The United States Bankruptcy Court for the Southern District of Mississippi, as well as a Mississippi county court were not fooled by the machinations of a rogue Pastor. In, Cross Point Church v Andrews (In Re Andrews), Slip Op. 2016, the Pastor tried to withdraw the church from the denomination. The denomination removed him from the pastorate of the church. A part of the church board tried to support the Pastor by entering into an Employment Agreement with him after he had removed, but the Employment Agreement was not submitted to the congregation for a vote and the agreement did not specify the amount of compensation. Arguing that he was acting innocently under the Employment Agreement, the Pastor and a church treasurer withdrew a year’s salary from the church bank account and deposited the proceeds in the Pastor’s personal checking account. The Pastor lived on that money for a year while he founded a new church. The Pastor and the rump of the board locked out the other members from the church and it took them six weeks to regain control and to assist in the installation of the new pastor assigned by the denomination.

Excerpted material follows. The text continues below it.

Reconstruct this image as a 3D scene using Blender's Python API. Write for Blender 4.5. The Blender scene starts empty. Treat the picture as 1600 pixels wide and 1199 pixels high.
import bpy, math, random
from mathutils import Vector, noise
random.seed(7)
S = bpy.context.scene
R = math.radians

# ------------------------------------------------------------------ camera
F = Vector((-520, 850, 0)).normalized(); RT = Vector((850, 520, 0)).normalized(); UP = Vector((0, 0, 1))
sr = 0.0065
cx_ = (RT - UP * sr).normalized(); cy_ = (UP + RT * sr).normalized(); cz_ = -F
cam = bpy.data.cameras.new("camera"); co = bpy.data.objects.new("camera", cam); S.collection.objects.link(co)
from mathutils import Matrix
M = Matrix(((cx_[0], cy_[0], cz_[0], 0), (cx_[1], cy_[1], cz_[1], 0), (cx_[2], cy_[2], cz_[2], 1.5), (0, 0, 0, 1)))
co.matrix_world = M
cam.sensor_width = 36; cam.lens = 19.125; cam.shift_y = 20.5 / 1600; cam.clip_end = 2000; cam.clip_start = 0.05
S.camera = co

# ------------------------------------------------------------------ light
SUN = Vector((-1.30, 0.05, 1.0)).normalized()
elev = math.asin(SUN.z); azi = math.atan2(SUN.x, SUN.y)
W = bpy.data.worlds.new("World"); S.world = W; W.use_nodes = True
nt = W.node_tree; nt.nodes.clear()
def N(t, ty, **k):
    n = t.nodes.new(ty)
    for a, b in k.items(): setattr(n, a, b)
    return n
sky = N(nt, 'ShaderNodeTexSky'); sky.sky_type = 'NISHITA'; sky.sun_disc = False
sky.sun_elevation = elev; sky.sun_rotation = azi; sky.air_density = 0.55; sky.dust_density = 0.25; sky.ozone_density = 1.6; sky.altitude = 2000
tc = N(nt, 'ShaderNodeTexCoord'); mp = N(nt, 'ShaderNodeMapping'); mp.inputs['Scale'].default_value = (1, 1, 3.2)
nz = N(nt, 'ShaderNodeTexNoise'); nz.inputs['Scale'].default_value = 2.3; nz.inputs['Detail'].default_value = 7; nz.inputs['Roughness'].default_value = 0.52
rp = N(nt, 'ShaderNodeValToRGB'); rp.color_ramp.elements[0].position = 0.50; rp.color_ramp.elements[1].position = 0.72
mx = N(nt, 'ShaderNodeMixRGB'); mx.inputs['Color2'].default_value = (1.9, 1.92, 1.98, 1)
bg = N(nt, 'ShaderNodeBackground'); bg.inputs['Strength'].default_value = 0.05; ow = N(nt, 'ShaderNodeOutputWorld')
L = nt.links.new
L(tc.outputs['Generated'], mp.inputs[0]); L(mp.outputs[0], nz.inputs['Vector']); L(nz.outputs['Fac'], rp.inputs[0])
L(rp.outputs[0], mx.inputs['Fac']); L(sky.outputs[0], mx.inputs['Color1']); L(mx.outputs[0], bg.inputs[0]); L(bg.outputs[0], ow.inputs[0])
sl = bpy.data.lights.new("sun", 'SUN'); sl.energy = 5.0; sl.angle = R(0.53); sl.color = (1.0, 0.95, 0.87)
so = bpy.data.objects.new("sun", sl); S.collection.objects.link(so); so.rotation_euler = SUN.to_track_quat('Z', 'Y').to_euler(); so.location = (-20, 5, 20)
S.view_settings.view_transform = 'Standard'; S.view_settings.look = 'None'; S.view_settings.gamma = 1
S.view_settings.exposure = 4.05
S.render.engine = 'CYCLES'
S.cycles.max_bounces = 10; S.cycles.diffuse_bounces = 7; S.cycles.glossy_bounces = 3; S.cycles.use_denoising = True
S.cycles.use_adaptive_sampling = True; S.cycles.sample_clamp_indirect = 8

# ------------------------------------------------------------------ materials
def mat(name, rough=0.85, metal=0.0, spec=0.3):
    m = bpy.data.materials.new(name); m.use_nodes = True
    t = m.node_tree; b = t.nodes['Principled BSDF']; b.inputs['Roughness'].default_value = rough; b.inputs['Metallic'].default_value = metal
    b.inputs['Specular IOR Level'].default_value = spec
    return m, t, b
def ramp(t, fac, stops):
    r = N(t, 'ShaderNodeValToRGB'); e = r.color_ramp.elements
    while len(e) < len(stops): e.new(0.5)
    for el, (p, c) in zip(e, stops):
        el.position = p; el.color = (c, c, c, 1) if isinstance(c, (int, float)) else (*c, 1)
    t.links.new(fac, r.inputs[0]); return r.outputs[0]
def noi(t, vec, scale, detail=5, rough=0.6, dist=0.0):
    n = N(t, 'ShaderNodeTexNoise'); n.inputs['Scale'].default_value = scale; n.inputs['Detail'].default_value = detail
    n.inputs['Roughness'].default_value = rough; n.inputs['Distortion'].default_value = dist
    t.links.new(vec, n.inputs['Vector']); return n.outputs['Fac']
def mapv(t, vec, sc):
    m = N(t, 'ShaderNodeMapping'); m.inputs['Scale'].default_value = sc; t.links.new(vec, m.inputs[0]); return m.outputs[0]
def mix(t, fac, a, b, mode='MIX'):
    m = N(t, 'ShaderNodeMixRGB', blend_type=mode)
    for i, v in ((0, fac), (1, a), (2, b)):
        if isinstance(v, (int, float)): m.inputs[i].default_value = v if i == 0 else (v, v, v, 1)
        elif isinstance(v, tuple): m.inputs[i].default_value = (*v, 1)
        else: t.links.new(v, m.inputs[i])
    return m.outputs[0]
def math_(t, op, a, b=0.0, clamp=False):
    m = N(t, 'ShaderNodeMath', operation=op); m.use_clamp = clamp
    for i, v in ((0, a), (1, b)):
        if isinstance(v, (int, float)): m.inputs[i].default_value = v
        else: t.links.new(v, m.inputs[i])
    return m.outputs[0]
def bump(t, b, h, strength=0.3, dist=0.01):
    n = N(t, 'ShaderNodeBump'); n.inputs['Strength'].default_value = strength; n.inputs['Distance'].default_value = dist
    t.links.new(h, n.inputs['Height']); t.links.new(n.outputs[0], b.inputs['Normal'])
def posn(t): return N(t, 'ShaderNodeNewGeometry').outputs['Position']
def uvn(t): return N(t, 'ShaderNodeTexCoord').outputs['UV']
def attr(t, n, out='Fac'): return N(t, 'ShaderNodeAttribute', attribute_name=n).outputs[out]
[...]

The church sued the Pastor in a state trial court and took a judgment for the amount of money withdrawn from the church bank account. The Pastor sought bankruptcy protection but the church initiated an adversary proceeding. The bankruptcy court found it did not have authority to revisit the removal of the Pastor under the Ecclesiastical Abstention Doctrine.
Also, the Pastor admitted that as pastor, church officer, and board member, he owed a fiduciary duty to the church to safeguard its funds. As a corporate officer, that duty was also imposed by statute. The Pastor was a signatory, two were required but his was often affixed by stamp, to the church bank accounts. The bankruptcy court found that taking the money was a breach of fiduciary duty. The Employment Agreement was ignored by the court because the Pastor had been defrocked by the denomination and could not perform as Pastor under the agreement. Also, the putative church board did not have authority to override the denomination. For those reasons, the Pastor’s claim that he believed he could scarf up the cash was deemed not reasonable. The debt to the church for the funds taken was excepted from the bankruptcy.
The lessons in this matter about denominational authority under the controlling foundational documents are routine. An outright finding that a Pastor exercising control over church assets and funds has a fiduciary duty, the highest duty in the law, to safeguard them should nearly always be considered the norm. Few Pastors will be sufficiently remote from control of the assets and funds to avoid such a finding.